If you are at all involved with a small corporation or limited liability company, you MUST read this. Your life may be about to change. Especially if you would like to avoid a potential $10,000 fine or a two year stay at Club Fed.
Background
Sometimes bad actors pay other shady actors for favors or other illegal goods and services. The shady actors don’t want to get caught taking those dollars, so they set up limited liability companies (LLCs) to take the dollars from the bad actors, then the LLCs can distribute those dollars to other LLCs, and eventually the dollars will make it into the hands of the shady actors. Hopefully those dollars will be “clean” of their tainted past. This is a form of “money laundering.”
Or perhaps a hungry terrorist needs some dollars to pay for bombs, guns, and ammo. A misbegotten (but wealthy) dupe believes in a supposedly righteous cause and contributes to a socially active LLC, which then moves those contributions around between various LLCs and corporations until – BOOM! The terrorist gets the funds.
The Solution: Transparency
A few years ago, Congress thought it would be a great idea if the feds had some way of tracking these LLCs and the folks who were really behind all of them. If these entities could only become “transparent.” Thus, Congress passed the Corporate Transparency Act (the CTA).
The CTA will require most small corporations and LLCs to furnish to the Financial Crimes Enforcement Network (FinCEN), an arm of the Treasury Department, personal information on most of their owners (direct and indirect) and officers and managers. That way FinCEN can make all that information available to law enforcement investigating money launders and terrorist funding.
What could possibly go wrong?
Heads Up!
Effective January 1, 2024, all NEW “reporting entities” must furnish personal information (names, addresses, birth dates, and an image of a government issued ID such as a driver’s license or passport) on “beneficial owners” to FinCEN.
A reporting entity is any entity that requires a filing with a secretary of state to become active and which employs 20 or fewer employees. This covers all LLCs, S corporations, and C corporations that are small employers (big outfits are exempted).
A beneficial owner is anyone or anything (like a trust) that owns (directly or indirectly) 25% or more of the reporting entity, as well as officers, key managers, and directors.

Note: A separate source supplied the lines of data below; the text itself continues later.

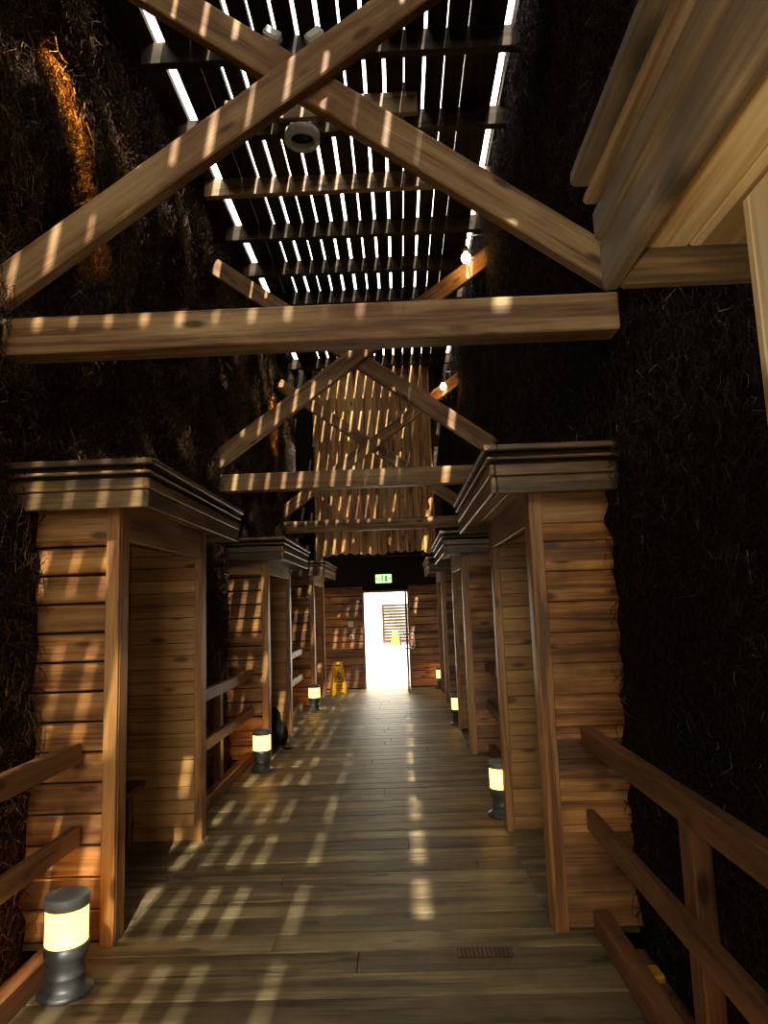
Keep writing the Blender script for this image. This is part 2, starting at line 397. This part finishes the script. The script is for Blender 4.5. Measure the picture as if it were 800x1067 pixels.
# ------------------------------------------------------------------ railings
def make_rail(s, xr, y0, y1, label):
    L = y1 - y0
    root = empty('railing', (xr, y0, 0), label, 'railing', 'timber railings between the niches')
    def bar(name, z0, z1, t0, t1):
        m = MB(); m.box((-s * t0, .0, z0), (s * t1, L, z1), 'rail', .006); return m.build(name, root)
    bar('top_rail', .90, 1.0, .03, .03); bar('mid_rail', .49, .59, .03, .012)
    bar('kick_rail', .0, .11, .03, .05)
    for yy in (.45, L * .5 + .05):
        m = MB(); m.box((s * .013, yy - .055, -.3), (s * .083, yy + .055, .90), 'rail_z', .006); m.build('post', root)
    return root
def rails(s, xr, ylist, labels):
    a = None
    for (y0, y1), lab in zip(ylist, labels):
        if a is None: a = make_rail(s, xr, y0, y1, lab)
        else: copy_tree(a, (xr, y0, 0), lab)
g0 = NLEN + .025; g1 = PITCH - .035
rails(-1, -1.715, [(Y_L + k * PITCH + g0, Y_L + k * PITCH + g1) for k in (-1, 0, 1)],
      ['timber railing at the lower left edge, behind the nearest bollard lamp', 'timber railing on the left between the first and second niches', 'farthest railing on the left, beyond the black backpack'])
rails(1, .93, [(Y_R + k * PITCH + g0, Y_R + k * PITCH + g1) for k in (-1, 0, 1)],
      ['long reddish timber railing running out of the lower right corner', 'railing on the right hidden behind the tan clapboard niche', 'railing on the right between the two farthest niches'])

# ------------------------------------------------------------------ trusses
def make_truss(y, label):
    root = empty('roof_truss', (0, y, 2.95), label, 'truss', 'timber scissor trusses across the passage')
    m = MB(); m.box((-1.99, 0, 0), (1.12, .15, .19), 'truss', .008); m.build('tie_beam', root)
    def strut(p, q, ya, yb):
        p, q = Vector((p[0], 0, p[1])), Vector((q[0], 0, q[1])); d = q - p; L = d.length
        m = MB(); m.box((-.05, ya, -.095), (L + .05, yb, .095), 'truss', .008)
        o = m.build('brace', root); o.location = (p.x, 0, p.z - 2.95); o.rotation_euler = (0, -math.atan2(d.z, d.x), 0)
    strut((-1.99, 3.29), (1.17, 5.58), 0, .085)
    strut((1.15, 3.31), (-1.99, 5.60), .09, .175)
    return root
tr = make_truss(3.24, 'nearest roof truss, its big cross of struts and beam spanning the upper picture')
copy_tree(tr, (0, 7.4, 2.95), 'middle roof truss with its struts meeting just below the nearest beam')
copy_tree(tr, (0, 11.7, 2.95), 'farthest roof truss, in front of the vertical planks of the end gable')

# ------------------------------------------------------------------ bollard lamps
def make_bollard(loc, label):
    K = Matrix.Scale(.84, 4)
    root = empty('bollard_lamp', loc, label, 'lamp', 'glowing bollard lamps along the walkway')
    m = MB(); m.lathe([(.0, 0), (.138, 0), (.142, .006), (.142, .016), (.134, .026), (.104, .034), (.098, .05), (.096, .085), (.100, .09), (.100, .10), (.095, .106), (.093, .15), (.097, .155), (.097, .165), (.100, .175), (.113, .19), (.115, .245), (.0, .245)], 'metal', 40, K); m.build('base', root)
    m = MB(); prof = [(.0, .246)]
    for i in range(8):
        z = .247 + i * .0225; prof += [(.104, z), (.108, z + .004), (.108, z + .017), (.104, z + .021)]
    prof += [(.0, .4275)]; m.lathe(prof, 'lens', 40, K); m.build('lens', root)
    m = MB(); m.lathe([(.0, .428), (.113, .428), (.115, .432), (.115, .482), (.112, .487), (.104, .490), (.0, .492)], 'cap_metal', 40, K); m.build('cap', root)
    return root
bo = make_bollard((-1.56, 3.30, 0), 'nearest bollard lamp, bottom left beside the niche post')
for i, lab in ((1, 'bollard lamp in front of the second left niche and backpack'), (2, 'bollard lamp on the left in front of the third niche, near the yellow sign')):
    copy_tree(bo, (-1.545 + .03 * i, 3.30 + PITCH * i, 0), lab)
for i, lab in ((0, 'bollard lamp half hidden behind the tan niche post on the right'), (1, 'small bollard lamp on the right behind the second right niche'), (2, 'tiny bollard lamp on the right nearest the far doorway')):
    copy_tree(bo, (.735, 5.70 + PITCH * i, 0), lab)

copy_tree(bo, (.735, 5.70 - PITCH, 0), 'bollard lamp beside the lower right railing, below the picture')
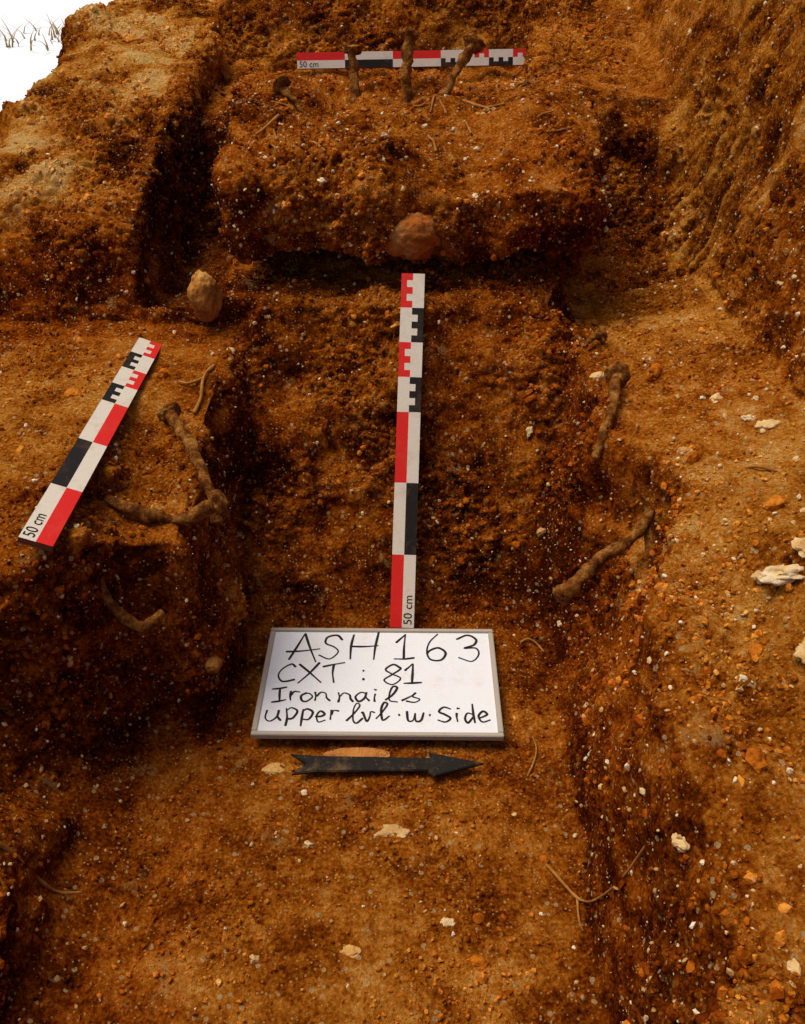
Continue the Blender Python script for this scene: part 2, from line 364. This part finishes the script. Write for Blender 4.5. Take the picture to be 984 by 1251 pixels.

Also, “company applicants” must furnish the same information. A company applicant is the person that causes the reporting entity to be formed. For my clients, that would be ME. And my paralegal involved in the filing.
The information must be reported within 30 days of corporate formation AND within 30 days of any change in information. For example, Maude Dimwiddy, a beneficial owner of Dimwiddy, LLC, marries Sam Brightstar and moves with him across town. This information (name change and address change) must be reported.
The January 1 deadline (as in this coming New Years Day) applies to new reporting entities.
So far, FinCEN has yet to tell us how the reporting will take place other than through an online portal currently under development.
Existing Reporting Entities
For existing LLCs and corporations, relax. But just a little. Existing reporting entities have until January 1, 2025 (right after the elections) to report.
In future editions of this newsletter, I will keep you posted on what steps to be taking over the next year.
Examples
Ed Smith and his sons own Smith Hardware in Smalltown, NC. Smith Hardware is an S corporation. Smith Hardware, Inc., Ed, and any son who owns 25% or more are covered.
Ilene Jones is sole owner of Ilene’s Interiors (an LLC). Covered.
Ilene’s sister, Imelda, runs Imelda’s Hang Nails (a nail salon) as a sole proprietorship. Not covered.
Small Town CPAs, owned by Jake Jones and two others (a North Carolina professional corporation). Not covered. Accounting firms are exempt. WHAT?!
Mason Law, PC (a North Carolina professional corporation). Covered. Law firms are not exempt. Take that, you lawyers!
Frank and Berta Furter set up an LLC to hold three rental properties and put the LLC ownership in a trust that they are the beneficiaries of. Frank, Berta, the Trust, and the LLC are all covered.
So What?
For those out there who decide to ignore these requirements or balk at coughing up the info, you may be thinking, “so what?”
Up to $10,000 and up to two years in the slammer, that’s what.
Stay Tuned
Please pay attention over the next year. I will keep you posted with developments. For the time being, my stock answer to CTA questions will likely be, “I don’t know yet.”